Show that a generalized knight can return to its original position only after an even number of moves
Case I: If $p+q$ is odd, then the knight's square changes colour after each move, so we are done.
Case II: If $p$ and $q$ are both odd, then the $x$-coordinate changes by an odd number after every move, so it is odd after an odd number of moves. So the $x$-coordinate can be zero only after an even number of moves.
Case III: If $p$ and $q$ are both even, we can keep dividing each of them by $2$ until we reach Case I or Case II. (Dividing $p$ and $q$ by the same amount doesn't change the shape of the knight's path, only its size.)
This uses complex numbers.
Define $z=p+qi$. Say that the knight starts at $0$ on the complex plane. Note that, in one move, the knight may add or subtract $z$, $iz$, $\bar z$, $i\bar z$ to his position.
Thus, at any point, the knight is at a point of the form: $$(a+bi)z+(c+di)\bar z$$ where $a$ and $b$ are integers.
Note that the parity (evenness/oddness) of the quantity $a+b+c+d$ changes after every move. This means it's even after an even number of moves and odd after an odd number of moves. Also note that: $$a+b+c+d\equiv a^2+b^2-c^2-d^2\pmod2$$ (This is because $x\equiv x^2\pmod2$ and $x\equiv-x\pmod2$ for all $x$.)
Now, let's say that the knight has reached its original position. Then: \begin{align} (a+bi)z+(c+di)\bar z&=0\\ (a+bi)z&=-(c+di)\bar z\\ |a+bi||z|&=|c+di||z|\\ |a+bi|&=|c+di|\\ \sqrt{a^2+b^2}&=\sqrt{c^2+d^2}\\ a^2+b^2&=c^2+d^2\\ a^2+b^2-c^2-d^2&=0\\ a^2+b^2-c^2-d^2&\equiv0\pmod2\\ a+b+c+d&\equiv0\pmod2 \end{align} Thus, the number of moves is even.
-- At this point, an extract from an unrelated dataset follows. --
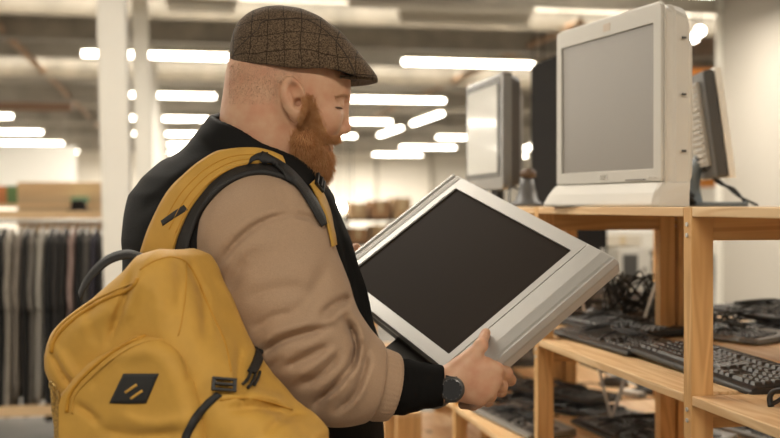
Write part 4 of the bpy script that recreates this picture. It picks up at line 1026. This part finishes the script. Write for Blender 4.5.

Interestingly, this implies that $p$ and $q$ do not need to be integers. They can each be any real number. The only constraint is that we can't have $p=q=0$.
An alternative algebraic solution:
You have 8 possible moves $(p,q)$, $(p,-q)$, $(-p,q)$, $(-p,-q)$, $(q,p)$, $(q,-p)$, $(-q,p)$, $(-q,-p)$. Let $a_1,\cdots,a_8$ the number of each one of these moves ($a_i$ are nonnegative integers). Starting from $(0,0)$ you arrive at the point $$\left((a_1+a_2-a_3-a_4)p+(a_5+a_6-a_7-a_8)q,\:(a_5-a_6+a_7-a_8)p+(a_1-a_2+a_3-a_4)q\right)$$ In order to return to $(0,0)$ the following must hold $$(a_1+a_2-a_3-a_4)p+(a_5+a_6-a_7-a_8)q=0\\ (a_5-a_6+a_7-a_8)p+(a_1-a_2+a_3-a_4)q=0$$
Case 1: If $$a_1+a_2-a_3-a_4=0$$ then $$a_5+a_6-a_7-a_8=0$$ For each one of these equations the numbers of odds must be even. Thus the total sum $\sum_{i=1}^8{a_i}$ which is the total number of moves must be even.
Case 2: If $$a_1+a_2-a_3-a_4\neq 0$$ then $$p=\frac{a_7+a_8-a_5-a_6}{a_1+a_2-a_3-a_4}q$$ Replacing now into the second equation we obtain $$(a_5-a_6+a_7-a_8)(a_7+a_8-a_5-a_6)+(a_1-a_2+a_3-a_4)(a_1+a_2-a_3-a_4)=0$$ or equivalently $$(a_7-a_6)^2-(a_5-a_8)^2+(a_1-a_4)^2-(a_2-a_3)^2=0$$ and $$(a_7-a_6)^2+(a_1-a_4)^2=(a_2-a_3)^2+(a_5-a_8)^2$$ Consider again the total number of odds in the above equation. This must be even and therefore the total sum $\sum_{i=1}^8{a_i}$ which is the total number of moves must also be even for Case 2.